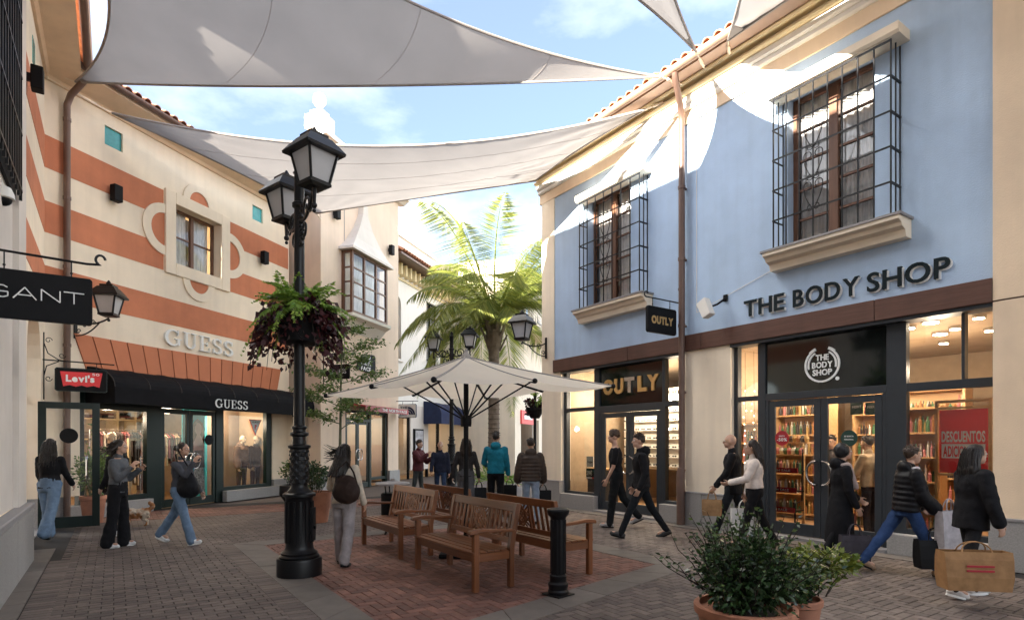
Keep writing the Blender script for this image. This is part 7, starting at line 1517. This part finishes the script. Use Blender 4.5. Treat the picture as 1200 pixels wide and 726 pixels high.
boxo('poster_sheet', TQ, t, 1.0, 1.72, .42, .45, .25, 2.35); pk = mat('poster_skin', (.62,.36,.30), .5); br = mat('poster_hair', (.13,.06,.03), .5)
def pp_(poly, m_, y, nm): MB().prism(poly, lambda a, b, d: (a, d, b), y-.003, y).build(nm, m_, t)
E2_ = lambda cx, cz, rx, rz, n=18: [(cx+rx*math.cos(a), cz+rz*math.sin(a)) for a in np.linspace(0, 2*math.pi, n, endpoint=False)]
pp_([(1.30,1.2),(1.26,1.8),(1.34,2.15),(1.48,2.26),(1.64,2.15),(1.70,1.8),(1.68,1.3),(1.5,1.1)], br, .419, 'printed_hair'); pp_(E2_(1.50,1.98,.11,.17), pk, .415, 'printed_face'); pp_([(1.45,1.85),(1.55,1.85),(1.68,1.6),(1.66,1.2),(1.36,1.2),(1.34,1.6)], pk, .414, 'printed_body'); pp_([(1.36,1.42),(1.66,1.42),(1.70,.95),(1.34,.95)], M['blackmat'], .411, 'printed_top'); pp_([(1.36,.95),(1.66,.95),(1.72,.25),(1.30,.25)], mat('printed_pattern', (.75,.75,.75), .5, col2=(.02,.02,.02), vscale=26), .411, 'printed_skirt')
x, z = GUf.P(299, 500, .06); t = thing('triangle_sign', 'white triangle sign with red border and question mark on the window under the awning', 'sign', tuple(GUf.W(x, .06, z)), GUf.rot)
MB().prism([(-.25,.22),(.25,.22),(0,-.26)], lambda a, b, d: (a, d, b), -.006, 0).build('red_border', M['red'], t); MB().prism([(-.215,.20),(.215,.20),(0,-.215)], lambda a, b, d: (a, d, b), -.010, -.006).build('white_face', M['wht'], t); text('?', t, M['red'], -.05, .05, -.06, .13, -.011, .003, bold=.03); text('GUESS', t, M['blackmat'], -.13, .13, .12, .045, -.011, .003, each=False, name='lettering')
for px, py, lab in ((247, 510, 'on the right glass door under the awning'),):
    x, z = GUf.P(px-2, 515, .04); t = thing('round_sticker', 'round black sticker '+lab, 'sticker', tuple(GUf.W(x, .04, z)), GUf.rot); MB().lathe([(.14,-.004),(.14,.004)], 24).build('sticker_disc', M['blackmat'], t, rot=(R(90), 0, 0))
apply_pending()
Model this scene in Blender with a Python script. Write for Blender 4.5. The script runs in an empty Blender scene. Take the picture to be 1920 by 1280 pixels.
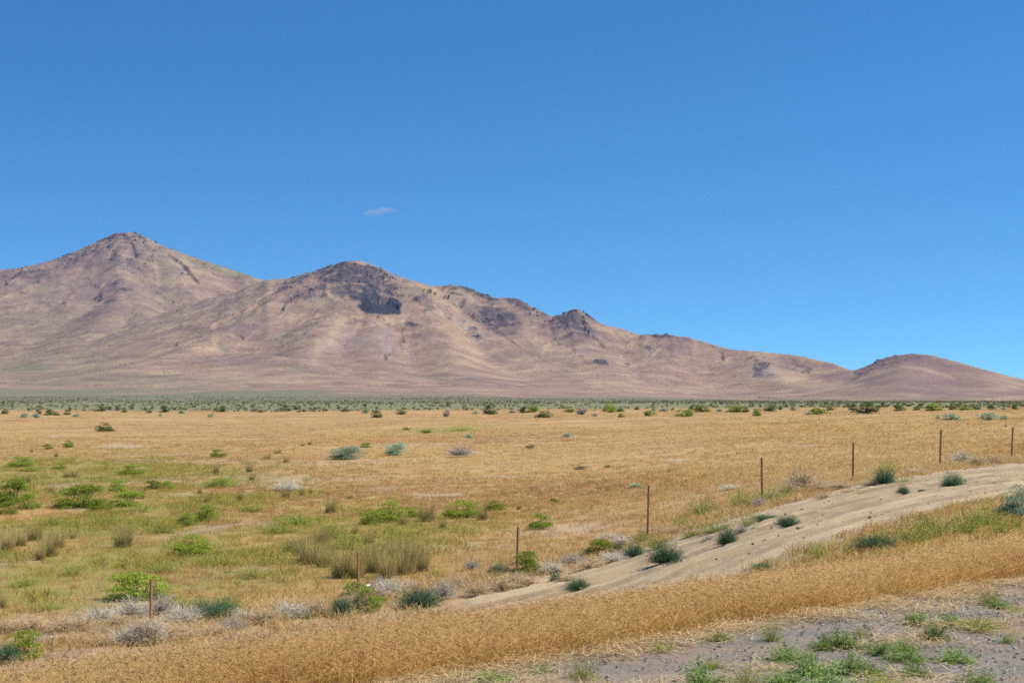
import bpy, math, random
import numpy as np

# ------------------------------------------------------------------ camera, sky, sun, exposure
SC = bpy.context.scene
COL = SC.collection
F, CX, HY = 2638.0, 960.0, 750.0           # focal length (px of a 1920 frame), centre column, horizon row
cam_d = bpy.data.cameras.new('camera')
cam = bpy.data.objects.new('camera', cam_d); COL.objects.link(cam)
cam.location = (0, 0, 0); cam.rotation_euler = (math.radians(90), 0, 0)
cam_d.sensor_width = 36.0; cam_d.lens = 36.0 * F / 1920.0
cam_d.shift_y = (HY - 640.0) / 1920.0
cam_d.clip_start = 0.1; cam_d.clip_end = 60000
SC.camera = cam

SUN_AZ, SUN_EL = 92.0, 54.0               # clockwise from the view direction, degrees
SKY_STRENGTH, SUN_STRENGTH = 0.15, 4.5
world = bpy.data.worlds.new('World'); SC.world = world; world.use_nodes = True
wn, wl = world.node_tree.nodes, world.node_tree.links
wn.clear()
w_out = wn.new('ShaderNodeOutputWorld'); w_bg = wn.new('ShaderNodeBackground')
w_sky = wn.new('ShaderNodeTexSky'); w_sky.sky_type = 'NISHITA'; w_sky.sun_disc = False
w_sky.sun_elevation = math.radians(SUN_EL); w_sky.sun_rotation = math.radians(SUN_AZ)
w_sky.altitude = 1400; w_sky.air_density = 1.0; w_sky.dust_density = 0.05; w_sky.ozone_density = 3.0
w_tc = wn.new('ShaderNodeTexCoord'); w_sep = wn.new('ShaderNodeSeparateXYZ'); w_com = wn.new('ShaderNodeCombineXYZ')
w_ma = wn.new('ShaderNodeMath'); w_ma.operation = 'MULTIPLY_ADD'
w_ma.inputs[1].default_value = 1.5; w_ma.inputs[2].default_value = 0.075
w_nrm = wn.new('ShaderNodeVectorMath'); w_nrm.operation = 'NORMALIZE'
w_hsv = wn.new('ShaderNodeHueSaturation'); w_hsv.inputs['Saturation'].default_value = 1.25
wl.new(w_tc.outputs['Generated'], w_sep.inputs[0])
wl.new(w_sep.outputs['X'], w_com.inputs['X']); wl.new(w_sep.outputs['Y'], w_com.inputs['Y'])
wl.new(w_sep.outputs['Z'], w_ma.inputs[0]); wl.new(w_ma.outputs[0], w_com.inputs['Z'])
wl.new(w_com.outputs[0], w_nrm.inputs[0]); wl.new(w_nrm.outputs[0], w_sky.inputs['Vector'])
wl.new(w_sky.outputs[0], w_hsv.inputs['Color']); w_tint = wn.new('ShaderNodeMix'); w_tint.data_type = 'RGBA'; w_tint.blend_type = 'MULTIPLY'; w_tint.inputs[0].default_value = 1.0
w_tint.inputs[7].default_value = (.58, .90, .97, 1)
wl.new(w_hsv.outputs[0], w_tint.inputs[6]); wl.new(w_tint.outputs[2], w_bg.inputs['Color'])
w_bg.inputs['Strength'].default_value = SKY_STRENGTH
wl.new(w_bg.outputs[0], w_out.inputs['Surface'])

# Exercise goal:
Each entry shown above must be quoted exactly, with its pictures left out.

# Task answer:
Keep writing the Blender script for this image. This is part 7, starting at line 1517. This part finishes the script. Use Blender 4.5. Treat the picture as 1200 pixels wide and 726 pixels high.
boxo('poster_sheet', TQ, t, 1.0, 1.72, .42, .45, .25, 2.35); pk = mat('poster_skin', (.62,.36,.30), .5); br = mat('poster_hair', (.13,.06,.03), .5)
def pp_(poly, m_, y, nm): MB().prism(poly, lambda a, b, d: (a, d, b), y-.003, y).build(nm, m_, t)
E2_ = lambda cx, cz, rx, rz, n=18: [(cx+rx*math.cos(a), cz+rz*math.sin(a)) for a in np.linspace(0, 2*math.pi, n, endpoint=False)]
pp_([(1.30,1.2),(1.26,1.8),(1.34,2.15),(1.48,2.26),(1.64,2.15),(1.70,1.8),(1.68,1.3),(1.5,1.1)], br, .419, 'printed_hair'); pp_(E2_(1.50,1.98,.11,.17), pk, .415, 'printed_face'); pp_([(1.45,1.85),(1.55,1.85),(1.68,1.6),(1.66,1.2),(1.36,1.2),(1.34,1.6)], pk, .414, 'printed_body'); pp_([(1.36,1.42),(1.66,1.42),(1.70,.95),(1.34,.95)], M['blackmat'], .411, 'printed_top'); pp_([(1.36,.95),(1.66,.95),(1.72,.25),(1.30,.25)], mat('printed_pattern', (.75,.75,.75), .5, col2=(.02,.02,.02), vscale=26), .411, 'printed_skirt')
x, z = GUf.P(299, 500, .06); t = thing('triangle_sign', 'white triangle sign with red border and question mark on the window under the awning', 'sign', tuple(GUf.W(x, .06, z)), GUf.rot)
MB().prism([(-.25,.22),(.25,.22),(0,-.26)], lambda a, b, d: (a, d, b), -.006, 0).build('red_border', M['red'], t); MB().prism([(-.215,.20),(.215,.20),(0,-.215)], lambda a, b, d: (a, d, b), -.010, -.006).build('white_face', M['wht'], t); text('?', t, M['red'], -.05, .05, -.06, .13, -.011, .003, bold=.03); text('GUESS', t, M['blackmat'], -.13, .13, .12, .045, -.011, .003, each=False, name='lettering')
for px, py, lab in ((247, 510, 'on the right glass door under the awning'),):
    x, z = GUf.P(px-2, 515, .04); t = thing('round_sticker', 'round black sticker '+lab, 'sticker', tuple(GUf.W(x, .04, z)), GUf.rot); MB().lathe([(.14,-.004),(.14,.004)], 24).build('sticker_disc', M['blackmat'], t, rot=(R(90), 0, 0))
apply_pending()
Model this scene in Blender with a Python script. Write for Blender 4.5. The script runs in an empty Blender scene. Take the picture to be 1920 by 1280 pixels.
import bpy, math, random
import numpy as np

# ------------------------------------------------------------------ camera, sky, sun, exposure
SC = bpy.context.scene
COL = SC.collection
F, CX, HY = 2638.0, 960.0, 750.0           # focal length (px of a 1920 frame), centre column, horizon row
cam_d = bpy.data.cameras.new('camera')
cam = bpy.data.objects.new('camera', cam_d); COL.objects.link(cam)
cam.location = (0, 0, 0); cam.rotation_euler = (math.radians(90), 0, 0)
cam_d.sensor_width = 36.0; cam_d.lens = 36.0 * F / 1920.0
cam_d.shift_y = (HY - 640.0) / 1920.0
cam_d.clip_start = 0.1; cam_d.clip_end = 60000
SC.camera = cam

SUN_AZ, SUN_EL = 92.0, 54.0               # clockwise from the view direction, degrees
SKY_STRENGTH, SUN_STRENGTH = 0.15, 4.5
world = bpy.data.worlds.new('World'); SC.world = world; world.use_nodes = True
wn, wl = world.node_tree.nodes, world.node_tree.links
wn.clear()
w_out = wn.new('ShaderNodeOutputWorld'); w_bg = wn.new('ShaderNodeBackground')
w_sky = wn.new('ShaderNodeTexSky'); w_sky.sky_type = 'NISHITA'; w_sky.sun_disc = False
w_sky.sun_elevation = math.radians(SUN_EL); w_sky.sun_rotation = math.radians(SUN_AZ)
w_sky.altitude = 1400; w_sky.air_density = 1.0; w_sky.dust_density = 0.05; w_sky.ozone_density = 3.0
w_tc = wn.new('ShaderNodeTexCoord'); w_sep = wn.new('ShaderNodeSeparateXYZ'); w_com = wn.new('ShaderNodeCombineXYZ')
w_ma = wn.new('ShaderNodeMath'); w_ma.operation = 'MULTIPLY_ADD'
w_ma.inputs[1].default_value = 1.5; w_ma.inputs[2].default_value = 0.075
w_nrm = wn.new('ShaderNodeVectorMath'); w_nrm.operation = 'NORMALIZE'
w_hsv = wn.new('ShaderNodeHueSaturation'); w_hsv.inputs['Saturation'].default_value = 1.25
wl.new(w_tc.outputs['Generated'], w_sep.inputs[0])
wl.new(w_sep.outputs['X'], w_com.inputs['X']); wl.new(w_sep.outputs['Y'], w_com.inputs['Y'])
wl.new(w_sep.outputs['Z'], w_ma.inputs[0]); wl.new(w_ma.outputs[0], w_com.inputs['Z'])
wl.new(w_com.outputs[0], w_nrm.inputs[0]); wl.new(w_nrm.outputs[0], w_sky.inputs['Vector'])
wl.new(w_sky.outputs[0], w_hsv.inputs['Color']); w_tint = wn.new('ShaderNodeMix'); w_tint.data_type = 'RGBA'; w_tint.blend_type = 'MULTIPLY'; w_tint.inputs[0].default_value = 1.0
w_tint.inputs[7].default_value = (.58, .90, .97, 1)
wl.new(w_hsv.outputs[0], w_tint.inputs[6]); wl.new(w_tint.outputs[2], w_bg.inputs['Color'])
w_bg.inputs['Strength'].default_value = SKY_STRENGTH
wl.new(w_bg.outputs[0], w_out.inputs['Surface'])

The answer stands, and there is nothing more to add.